After five years with Advance, my beat not only accumulated more territory than any other reporter on staff, it was the biggest in the chain’s history. I covered everything from school events to the discovery of mastodon bones to murder. I left when my children were born to take care of them full time while writing at night (my wife, Cathy, worked for the State of Michigan and made a lot more than I did, so we agreed she should keep her job.) My beloved twins—Cliff and Chelsea—were born in 1986. They still live here, in Brainerd, where we often enjoy each other’s company. (I now have three grandchildren by Chelsea—Max, Marley, and Milo— the M&M’s!)

Still freelancing, I was offered a position as staff editor with In-Fisherman magazine in 1991, accepted, and served there for 21 years. I saw hundreds of published studies come across my desk, drew hundreds of illustrations, took thousands of photographs, travelled throughout North America wrote and edited more articles than I can count. And I worked for the Lindners! It was the best of times.

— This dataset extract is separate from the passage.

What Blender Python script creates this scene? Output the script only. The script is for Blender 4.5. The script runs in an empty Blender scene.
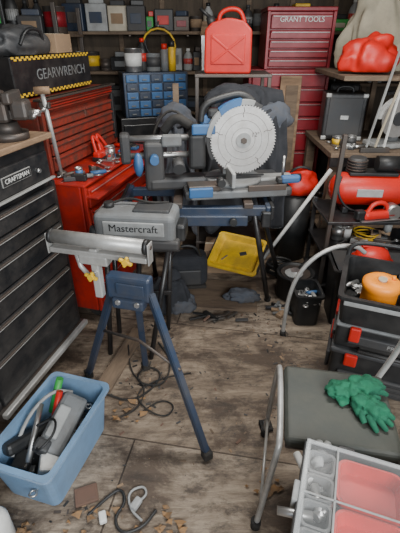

During those years I introduced concepts like using bio-diversity to locate fish, catching smallmouths “in space,” bobber-wacky rigging, pinpointing depths in the water column without downriggers, understanding smallmouth migrations in rivers, Indian summer “reversals,” understanding steelhead and trout migrations, using water temperature to locate crappies in spring, steelhead in rivers, smallmouths in lakes, and many, many more original topics. Reporting on things like satellite imagery to find “invisible structure,” I occasionally scooped the angling media. My report on Great Lakes salmon commonly using depths in excess of 1000 feet scooped all media.